Illustrated initials from a German fairytale book (1919 edition)

The Joy and Wonder of Beta Readers

I’m not impatient, not at all.

I’m just sitting here quietly, as my marvelous beta readers are doing their thing. For the uninitiated, beta readers are all of those wonderful people in your life (or on the web, depending on your preference), who are the first people to read through your novel (who are not you, or some version of you).

Those are the people who will ruthlessly point out anything that simply doesn’t work, that jars, that bores them. They are also, hopefully, the people who will tell you exactly why they love your manuscript.

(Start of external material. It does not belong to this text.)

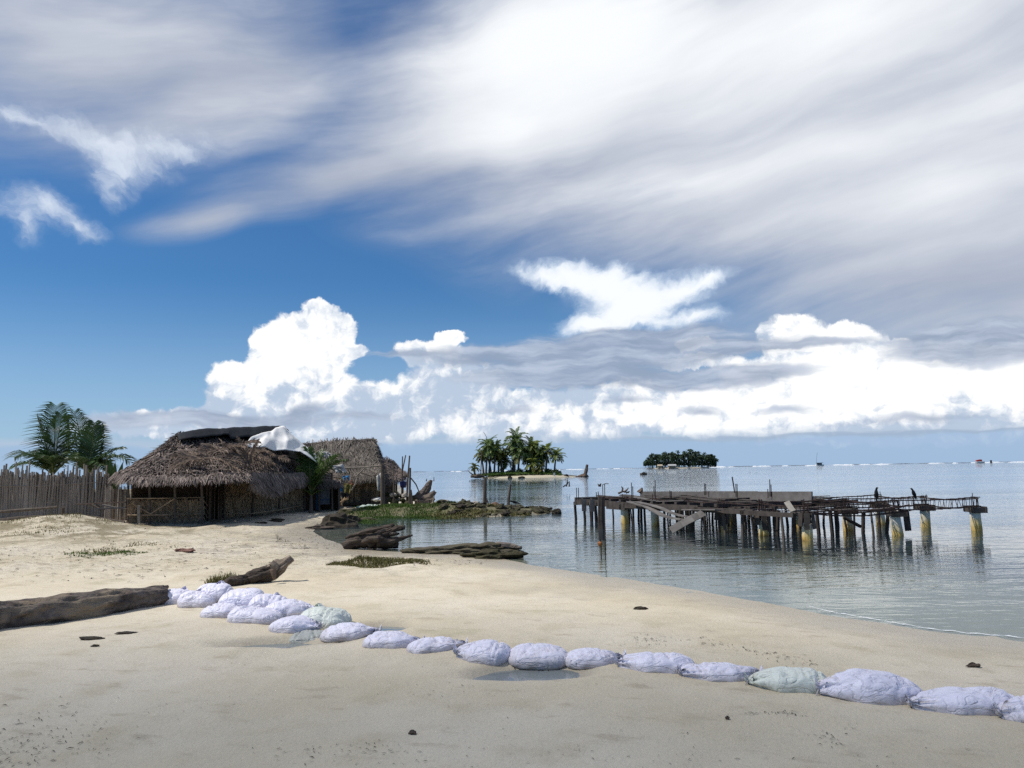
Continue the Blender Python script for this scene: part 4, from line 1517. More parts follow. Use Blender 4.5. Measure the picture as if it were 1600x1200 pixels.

I’m lucky enough to have a few people in my life, who I know will not sugarcoat it, and will tell me exactly where I might have lost the plot a little bit, or where the stakes are unclear. I have the good fortune of having two local writer-friends, each extremely talented in their own right, and each with completely different expectations/interests. In beta-reading context this works brilliantly for me, as each one of them will focus on a different aspect of my novel, and come up with a different way in which I can improve it.

One of my writer-pals is extremely plot-focused, expecting each page to hook her and bind her to my characters, so that she simply can’t put the book down. Because otherwise, she tells me, she certainly will. So no pressure there. Her no-nonsense approach keeps me on my toes.

My other writer friend writes what one would probably categorize as literary fiction, and she looks for the flow of the language, the mood and the tone. She’s the one to let me know where a sentence needs to be more staccato, and where the tone of the sentence lets me down. I listen to her note-full voice messages with fascination, like I’m invited to take a gander inside her head.

If you write, I highly recommend asking as wide a range of beta readers as possible to look through your manuscript, as they will all find different things which interest and confuse them. It’s the first taste of true readership, and you should savour it, for the opportunity it gives you to improve your work in ways which simply wouldn’t be possible on your own.